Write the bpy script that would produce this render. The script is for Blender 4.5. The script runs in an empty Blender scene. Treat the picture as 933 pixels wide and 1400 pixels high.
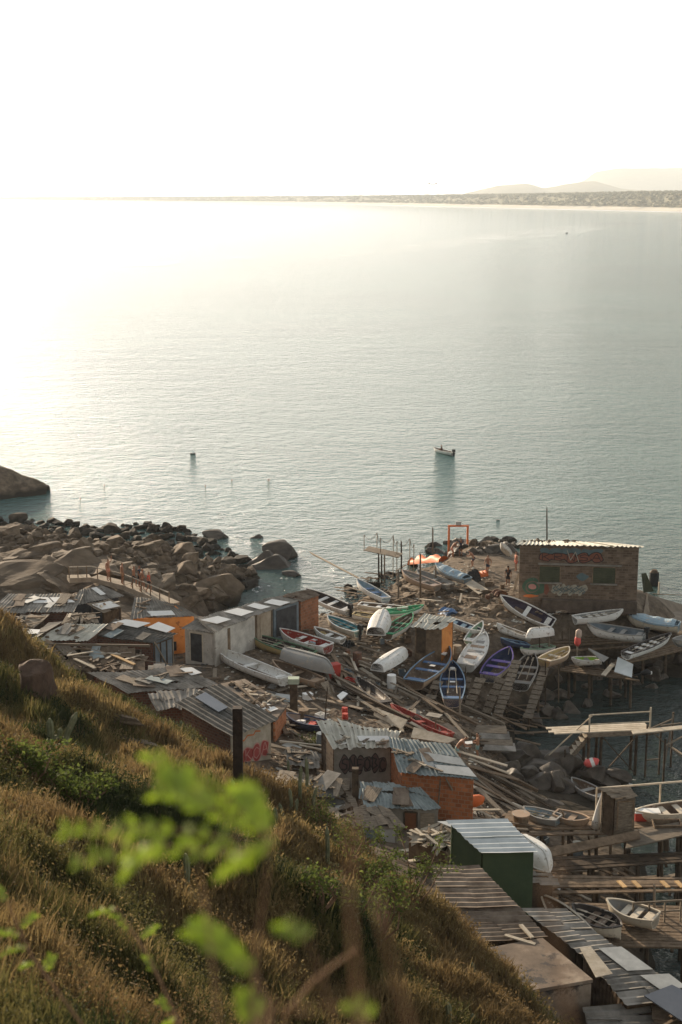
import bpy, math, random
import numpy as np
from mathutils import Vector, Matrix, noise as mnoise
R = math.radians
random.seed(11); rng = np.random.default_rng(7)
sc = bpy.context.scene
COL = sc.collection

# ------------------------------------------------------------------ camera
H = 32.0; FPX = 1944.0; PITCH = math.atan((700-268)/FPX)
cam = bpy.data.objects.new('camera', bpy.data.cameras.new('camera')); COL.objects.link(cam)
cam.location = (0, 0, H); cam.rotation_euler = (math.pi/2-PITCH, 0, 0)
cam.data.sensor_fit = 'VERTICAL'; cam.data.sensor_height = 36; cam.data.lens = FPX/1400*36
cam.data.clip_start = 0.1; cam.data.clip_end = 60000
cam.data.dof.use_dof = True; cam.data.dof.focus_distance = 78; cam.data.dof.aperture_fstop = 3.5
sc.camera = cam
# ------------------------------------------------------------------ light
SUN_AZ, SUN_EL = -30.0, 14.0        # azimuth from +Y, negative to the left
w = bpy.data.worlds.new('World'); sc.world = w; w.use_nodes = True
nt = w.node_tree; bg = nt.nodes['Background']
sky = nt.nodes.new('ShaderNodeTexSky'); sky.sky_type = 'NISHITA'; sky.sun_disc = False
sky.sun_elevation = R(SUN_EL); sky.sun_rotation = R(SUN_AZ)
sky.air_density = 1.5; sky.dust_density = .35; sky.ozone_density = 1.0
hs_ = nt.nodes.new('ShaderNodeHueSaturation'); hs_.inputs['Saturation'].default_value = .25; nt.links.new(sky.outputs[0], hs_.inputs['Color']); nt.links.new(hs_.outputs[0], bg.inputs[0]); bg.inputs[1].default_value = 0.12
sd = bpy.data.lights.new('sun', 'SUN'); sd.energy = 5.0; sd.angle = R(0.6); sd.color = (1.0, 0.81, 0.59)
sun = bpy.data.objects.new('sun', sd); COL.objects.link(sun)
sv = Vector((math.sin(R(SUN_AZ))*math.cos(R(SUN_EL)), math.cos(R(SUN_AZ))*math.cos(R(SUN_EL)), math.sin(R(SUN_EL))))
sun.rotation_euler = (-sv).to_track_quat('-Z', 'Y').to_euler(); sun.location = (-40, 60, 60)
sc.view_settings.view_transform = 'Standard'; sc.view_settings.look = 'None'
sc.view_settings.exposure = 0.76; sc.view_settings.gamma = 1; sc.view_settings.use_curve_mapping = False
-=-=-
From the first line above to the line containing "COL = sc.collection", repeat each line exactly. Pictures stay out.

* _Result for this exercise_:
Write the bpy script that would produce this render. The script is for Blender 4.5. The script runs in an empty Blender scene. Treat the picture as 933 pixels wide and 1400 pixels high.
import bpy, math, random
import numpy as np
from mathutils import Vector, Matrix, noise as mnoise
R = math.radians
random.seed(11); rng = np.random.default_rng(7)
sc = bpy.context.scene
COL = sc.collection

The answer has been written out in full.